MA1 – Age of You: The Architecture of Streaming Architecture

Me. You. Us. Them. We are all part of the game … a game that is dominated by hyperconnectivity and the ubiquitous internet, where streaming data has become the most  mundane activity embedded in the fabric of daily life. At every opportunity, whether at home on our beloved bed, on the train, while grocery shopping, or even during public events, we are persistently streaming data to and from our phones, smartwatches, laptops, or similar devices. Our attention is constantly split between our physical presence, i.e. the feeling of being in a tangible place, and the distant happenings of E-Sports events on Twitch, live podcasts on Clubhouse or the latest exciting series on Netflix. Tele-audiovision (tele = far, from a distance) has fundamentally changed our daily lives, the way we interact and communicate with the world around us, and thus the way we live in general. Of course, this is nothing new and we know it all! 

But … 

… What if we imagine scenarios that go beyond tele-audiovision? 

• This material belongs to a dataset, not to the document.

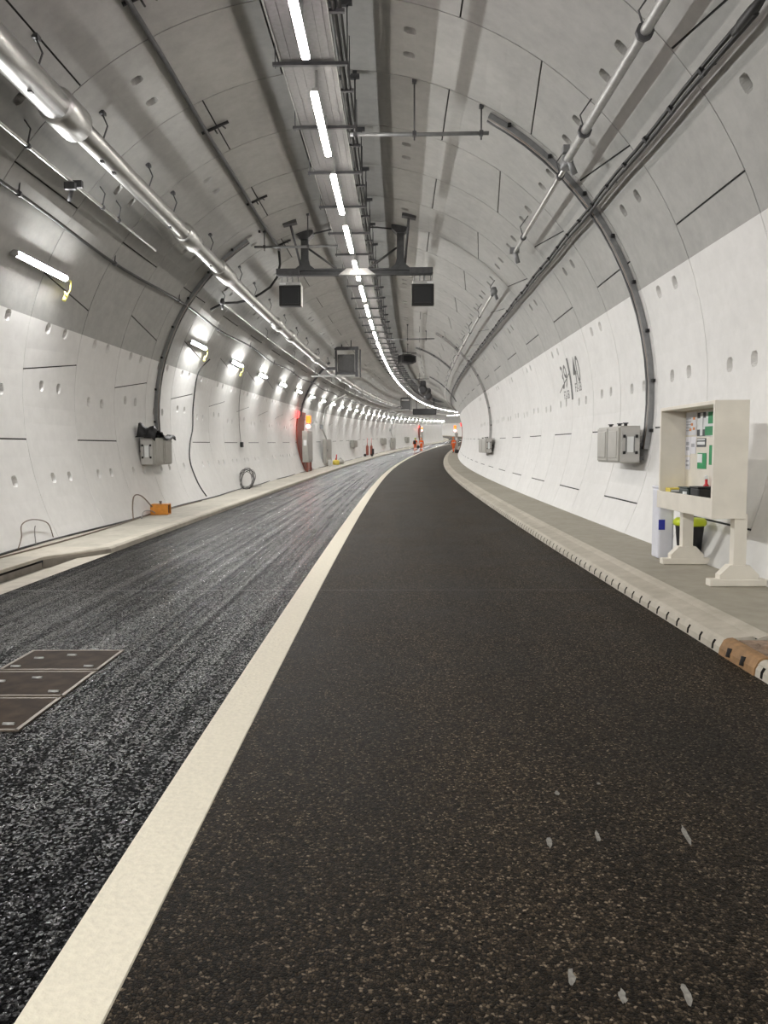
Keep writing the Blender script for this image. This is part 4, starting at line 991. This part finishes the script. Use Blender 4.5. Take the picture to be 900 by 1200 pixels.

… What if we imagine a daily life where tele-audiovision is replaced by embodied tele-presence?

… What if we streamed not two-dimensional audiovisual data to our screen-equipped devices, but started to stream actual three-dimensional spaces that can be spontaneously inhabited at every opportunity?

… What would that mean for our understanding of space and architecture? And how would that change our daily lives?

AGE OF YOU is a design studio that explores media assemblages, the spaces of world wide web and its architecture, to understand how it changes what we are and how we live. Precisely we will look closely at the phenomenon of streaming culture and its architectural understandings and formulations. This will include a huge variety of disparate agents, such as hosts, crowds, spaces, infrastructures, mechanisms, protocols, rituals, cults and data, to name just a few of them. We will also put those agents in relation to each other to see how they perform as a network determined by a high count of parameters, such as connectivity, transparency, ubiquity, performativity, empathy, irony, fidelity, accessibility, … and so on. The aim of the design studio is to provide students with the vocabulary of contemporary digital culture so they can adequately  meet the challenges of being a literate architect of today (and tomorrow).